Directive: Below are entries. Reproduce exactly the lines between the line holding "tree('oak_tree', 'tall dark" and the line holding "360, 150, .13, 'dark', r0=.18, seed=15, csz=.55)", inclusive, and only those.

# Data for processing start

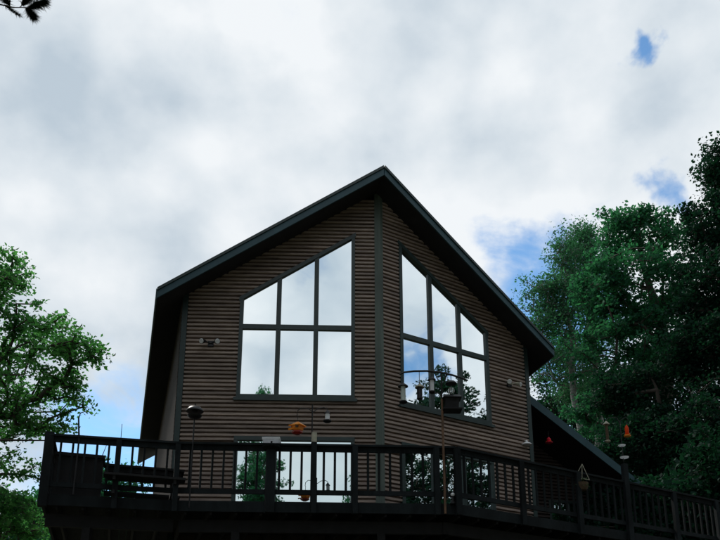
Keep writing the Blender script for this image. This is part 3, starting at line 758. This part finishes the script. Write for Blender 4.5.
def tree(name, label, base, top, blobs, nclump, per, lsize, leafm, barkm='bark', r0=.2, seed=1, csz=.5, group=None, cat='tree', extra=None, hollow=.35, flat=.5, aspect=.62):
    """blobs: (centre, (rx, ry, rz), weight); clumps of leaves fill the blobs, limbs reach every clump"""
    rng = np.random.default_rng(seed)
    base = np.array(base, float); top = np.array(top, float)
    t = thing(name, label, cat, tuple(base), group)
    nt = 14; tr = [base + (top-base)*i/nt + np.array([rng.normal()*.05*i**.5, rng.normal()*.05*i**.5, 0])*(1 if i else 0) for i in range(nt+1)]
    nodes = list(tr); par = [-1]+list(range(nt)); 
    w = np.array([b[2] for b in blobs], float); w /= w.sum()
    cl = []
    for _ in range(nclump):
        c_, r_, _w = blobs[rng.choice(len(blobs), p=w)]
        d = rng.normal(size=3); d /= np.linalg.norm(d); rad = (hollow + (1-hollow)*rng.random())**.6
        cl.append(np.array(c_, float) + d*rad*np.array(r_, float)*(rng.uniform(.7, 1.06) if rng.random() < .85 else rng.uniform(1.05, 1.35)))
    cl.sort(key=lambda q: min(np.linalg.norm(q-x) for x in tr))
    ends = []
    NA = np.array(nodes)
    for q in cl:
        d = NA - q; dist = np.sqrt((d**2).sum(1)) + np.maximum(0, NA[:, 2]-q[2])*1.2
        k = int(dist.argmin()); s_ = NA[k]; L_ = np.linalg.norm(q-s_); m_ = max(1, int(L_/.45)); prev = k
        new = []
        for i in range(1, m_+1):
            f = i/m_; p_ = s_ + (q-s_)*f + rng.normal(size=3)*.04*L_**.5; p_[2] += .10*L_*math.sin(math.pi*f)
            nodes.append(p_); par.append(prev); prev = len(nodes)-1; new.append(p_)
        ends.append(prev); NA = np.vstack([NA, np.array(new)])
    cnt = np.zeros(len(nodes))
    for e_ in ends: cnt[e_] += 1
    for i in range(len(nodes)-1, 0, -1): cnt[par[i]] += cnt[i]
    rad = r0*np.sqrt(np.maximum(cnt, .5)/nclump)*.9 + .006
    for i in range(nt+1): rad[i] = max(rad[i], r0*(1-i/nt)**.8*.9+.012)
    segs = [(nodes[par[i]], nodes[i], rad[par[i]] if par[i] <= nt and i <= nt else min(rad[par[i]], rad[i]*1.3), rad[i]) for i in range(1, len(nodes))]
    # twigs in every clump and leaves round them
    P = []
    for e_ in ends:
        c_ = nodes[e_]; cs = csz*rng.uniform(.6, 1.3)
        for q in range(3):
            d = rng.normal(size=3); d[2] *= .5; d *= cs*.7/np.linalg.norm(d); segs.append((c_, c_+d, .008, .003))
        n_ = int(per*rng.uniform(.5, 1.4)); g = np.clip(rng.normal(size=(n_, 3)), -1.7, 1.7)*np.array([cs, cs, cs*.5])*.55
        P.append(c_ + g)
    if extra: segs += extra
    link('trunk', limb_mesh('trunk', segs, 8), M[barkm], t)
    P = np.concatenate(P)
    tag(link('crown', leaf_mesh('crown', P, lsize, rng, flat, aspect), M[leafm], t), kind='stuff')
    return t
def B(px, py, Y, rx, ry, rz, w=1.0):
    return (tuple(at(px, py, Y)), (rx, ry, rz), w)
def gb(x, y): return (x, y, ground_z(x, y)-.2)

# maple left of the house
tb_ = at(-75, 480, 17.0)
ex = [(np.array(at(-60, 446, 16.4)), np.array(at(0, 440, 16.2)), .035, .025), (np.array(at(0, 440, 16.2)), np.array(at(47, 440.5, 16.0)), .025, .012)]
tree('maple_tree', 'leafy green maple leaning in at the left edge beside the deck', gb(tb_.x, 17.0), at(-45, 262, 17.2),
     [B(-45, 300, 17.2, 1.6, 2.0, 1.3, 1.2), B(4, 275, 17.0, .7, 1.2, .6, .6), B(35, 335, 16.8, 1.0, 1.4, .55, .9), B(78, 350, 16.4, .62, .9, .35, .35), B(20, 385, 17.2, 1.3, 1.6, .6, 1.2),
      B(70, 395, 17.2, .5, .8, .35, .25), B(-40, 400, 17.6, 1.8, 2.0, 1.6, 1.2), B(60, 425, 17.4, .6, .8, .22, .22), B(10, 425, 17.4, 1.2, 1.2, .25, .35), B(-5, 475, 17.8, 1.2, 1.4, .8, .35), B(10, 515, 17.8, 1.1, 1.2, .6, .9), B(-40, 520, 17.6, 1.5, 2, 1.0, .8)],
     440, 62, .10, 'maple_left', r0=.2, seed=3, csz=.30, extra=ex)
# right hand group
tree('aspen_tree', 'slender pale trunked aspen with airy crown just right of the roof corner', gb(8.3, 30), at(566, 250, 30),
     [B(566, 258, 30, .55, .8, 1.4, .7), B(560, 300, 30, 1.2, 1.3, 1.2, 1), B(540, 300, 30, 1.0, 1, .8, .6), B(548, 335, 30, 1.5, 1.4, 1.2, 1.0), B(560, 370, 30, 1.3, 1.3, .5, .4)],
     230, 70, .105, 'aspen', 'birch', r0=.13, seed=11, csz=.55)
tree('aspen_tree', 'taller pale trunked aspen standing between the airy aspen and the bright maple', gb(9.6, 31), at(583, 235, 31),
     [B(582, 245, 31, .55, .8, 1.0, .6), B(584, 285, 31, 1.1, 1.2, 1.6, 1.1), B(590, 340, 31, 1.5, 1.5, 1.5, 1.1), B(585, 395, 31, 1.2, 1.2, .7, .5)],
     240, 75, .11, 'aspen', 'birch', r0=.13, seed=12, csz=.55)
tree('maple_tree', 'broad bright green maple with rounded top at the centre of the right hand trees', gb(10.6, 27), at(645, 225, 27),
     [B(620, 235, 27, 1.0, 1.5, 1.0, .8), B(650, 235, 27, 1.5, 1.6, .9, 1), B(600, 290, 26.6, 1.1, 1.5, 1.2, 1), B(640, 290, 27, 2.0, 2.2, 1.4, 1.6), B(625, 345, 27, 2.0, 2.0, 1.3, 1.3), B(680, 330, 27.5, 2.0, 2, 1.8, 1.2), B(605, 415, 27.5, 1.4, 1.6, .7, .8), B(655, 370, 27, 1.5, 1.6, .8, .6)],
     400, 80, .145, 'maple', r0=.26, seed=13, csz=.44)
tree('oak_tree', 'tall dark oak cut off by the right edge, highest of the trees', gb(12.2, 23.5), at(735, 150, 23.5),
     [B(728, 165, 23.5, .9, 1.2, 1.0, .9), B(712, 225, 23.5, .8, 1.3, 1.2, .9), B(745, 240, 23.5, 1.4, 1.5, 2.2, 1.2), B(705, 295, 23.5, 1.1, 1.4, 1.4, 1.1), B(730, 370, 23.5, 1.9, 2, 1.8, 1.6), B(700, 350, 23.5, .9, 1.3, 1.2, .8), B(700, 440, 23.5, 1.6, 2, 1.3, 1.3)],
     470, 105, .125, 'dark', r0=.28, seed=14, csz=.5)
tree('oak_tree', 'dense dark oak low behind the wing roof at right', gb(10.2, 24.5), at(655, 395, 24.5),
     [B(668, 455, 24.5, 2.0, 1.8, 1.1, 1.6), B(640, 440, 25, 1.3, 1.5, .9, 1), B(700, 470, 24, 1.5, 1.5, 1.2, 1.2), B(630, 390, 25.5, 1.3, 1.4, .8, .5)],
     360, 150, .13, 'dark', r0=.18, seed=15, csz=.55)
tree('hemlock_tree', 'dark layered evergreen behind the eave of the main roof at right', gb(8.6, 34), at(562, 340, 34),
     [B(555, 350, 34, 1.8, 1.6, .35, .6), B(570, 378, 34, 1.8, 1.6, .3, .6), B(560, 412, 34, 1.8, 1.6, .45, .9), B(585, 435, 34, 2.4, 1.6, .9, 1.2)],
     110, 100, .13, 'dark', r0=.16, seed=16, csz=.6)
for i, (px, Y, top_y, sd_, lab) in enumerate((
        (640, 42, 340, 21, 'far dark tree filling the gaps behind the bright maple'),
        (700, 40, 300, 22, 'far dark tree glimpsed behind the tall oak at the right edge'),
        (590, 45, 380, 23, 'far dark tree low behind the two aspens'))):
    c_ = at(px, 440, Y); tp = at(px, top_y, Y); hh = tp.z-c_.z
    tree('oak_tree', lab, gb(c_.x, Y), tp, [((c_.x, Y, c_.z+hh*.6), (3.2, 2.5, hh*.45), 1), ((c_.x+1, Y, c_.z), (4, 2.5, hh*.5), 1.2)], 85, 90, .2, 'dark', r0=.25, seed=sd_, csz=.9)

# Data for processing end
# Data for processing start

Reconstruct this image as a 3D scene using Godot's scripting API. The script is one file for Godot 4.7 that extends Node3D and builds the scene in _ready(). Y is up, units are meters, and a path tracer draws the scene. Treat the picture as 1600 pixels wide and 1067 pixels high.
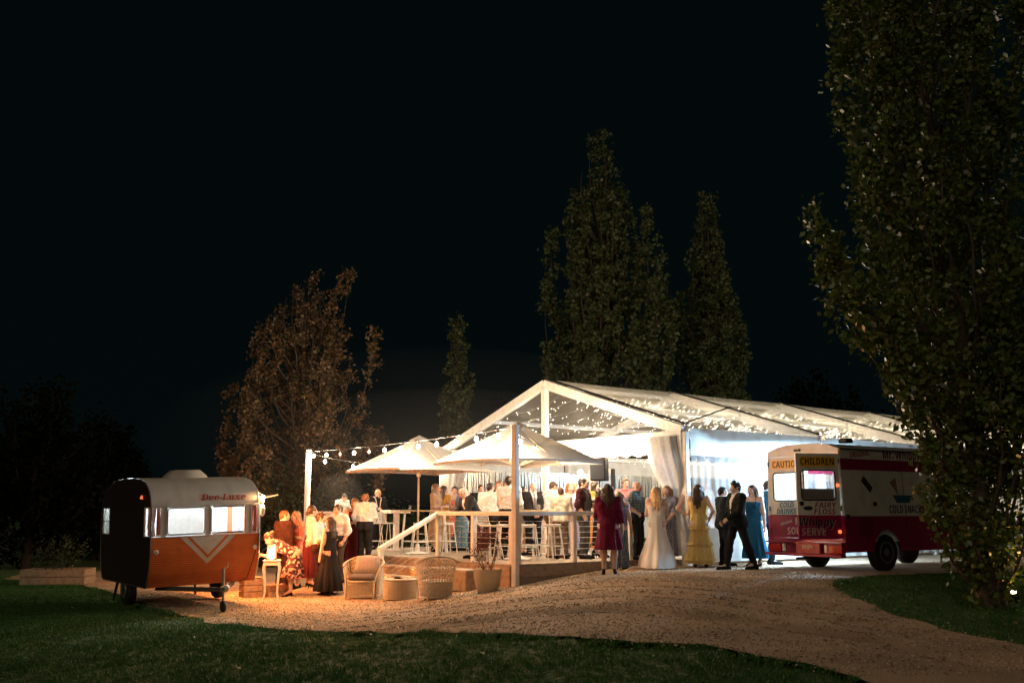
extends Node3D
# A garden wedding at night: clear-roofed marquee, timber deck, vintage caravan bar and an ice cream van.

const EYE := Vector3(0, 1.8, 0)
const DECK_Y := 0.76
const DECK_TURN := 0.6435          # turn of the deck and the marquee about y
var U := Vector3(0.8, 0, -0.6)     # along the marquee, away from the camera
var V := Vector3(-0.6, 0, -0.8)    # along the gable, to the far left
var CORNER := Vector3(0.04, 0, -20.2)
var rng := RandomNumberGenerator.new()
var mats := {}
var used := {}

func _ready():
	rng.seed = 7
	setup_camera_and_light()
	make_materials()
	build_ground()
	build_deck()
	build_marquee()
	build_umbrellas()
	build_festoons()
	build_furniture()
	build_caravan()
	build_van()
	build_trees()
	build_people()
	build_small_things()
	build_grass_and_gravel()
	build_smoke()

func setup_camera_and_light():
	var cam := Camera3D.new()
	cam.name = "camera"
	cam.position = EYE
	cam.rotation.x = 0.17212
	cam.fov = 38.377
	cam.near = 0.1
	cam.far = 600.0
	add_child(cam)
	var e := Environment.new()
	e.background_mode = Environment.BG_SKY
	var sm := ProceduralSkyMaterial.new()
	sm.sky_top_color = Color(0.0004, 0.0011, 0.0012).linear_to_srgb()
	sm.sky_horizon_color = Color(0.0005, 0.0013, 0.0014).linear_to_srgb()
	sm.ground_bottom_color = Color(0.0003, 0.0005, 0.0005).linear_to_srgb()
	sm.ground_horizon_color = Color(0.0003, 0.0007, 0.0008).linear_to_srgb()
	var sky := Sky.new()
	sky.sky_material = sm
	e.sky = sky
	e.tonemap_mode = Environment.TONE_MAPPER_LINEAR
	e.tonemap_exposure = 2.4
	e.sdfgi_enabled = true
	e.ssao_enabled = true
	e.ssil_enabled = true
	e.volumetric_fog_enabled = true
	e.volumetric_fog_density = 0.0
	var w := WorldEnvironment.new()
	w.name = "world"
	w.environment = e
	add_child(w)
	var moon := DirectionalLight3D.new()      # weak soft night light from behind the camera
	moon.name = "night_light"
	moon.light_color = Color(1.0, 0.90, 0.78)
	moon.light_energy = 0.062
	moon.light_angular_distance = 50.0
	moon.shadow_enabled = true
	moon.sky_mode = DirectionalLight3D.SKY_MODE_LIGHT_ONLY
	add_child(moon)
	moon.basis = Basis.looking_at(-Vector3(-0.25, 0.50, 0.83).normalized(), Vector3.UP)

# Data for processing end

Written answer:
tree('oak_tree', 'tall dark oak cut off by the right edge, highest of the trees', gb(12.2, 23.5), at(735, 150, 23.5),
     [B(728, 165, 23.5, .9, 1.2, 1.0, .9), B(712, 225, 23.5, .8, 1.3, 1.2, .9), B(745, 240, 23.5, 1.4, 1.5, 2.2, 1.2), B(705, 295, 23.5, 1.1, 1.4, 1.4, 1.1), B(730, 370, 23.5, 1.9, 2, 1.8, 1.6), B(700, 350, 23.5, .9, 1.3, 1.2, .8), B(700, 440, 23.5, 1.6, 2, 1.3, 1.3)],
     470, 105, .125, 'dark', r0=.28, seed=14, csz=.5)
tree('oak_tree', 'dense dark oak low behind the wing roof at right', gb(10.2, 24.5), at(655, 395, 24.5),
     [B(668, 455, 24.5, 2.0, 1.8, 1.1, 1.6), B(640, 440, 25, 1.3, 1.5, .9, 1), B(700, 470, 24, 1.5, 1.5, 1.2, 1.2), B(630, 390, 25.5, 1.3, 1.4, .8, .5)],
     360, 150, .13, 'dark', r0=.18, seed=15, csz=.55)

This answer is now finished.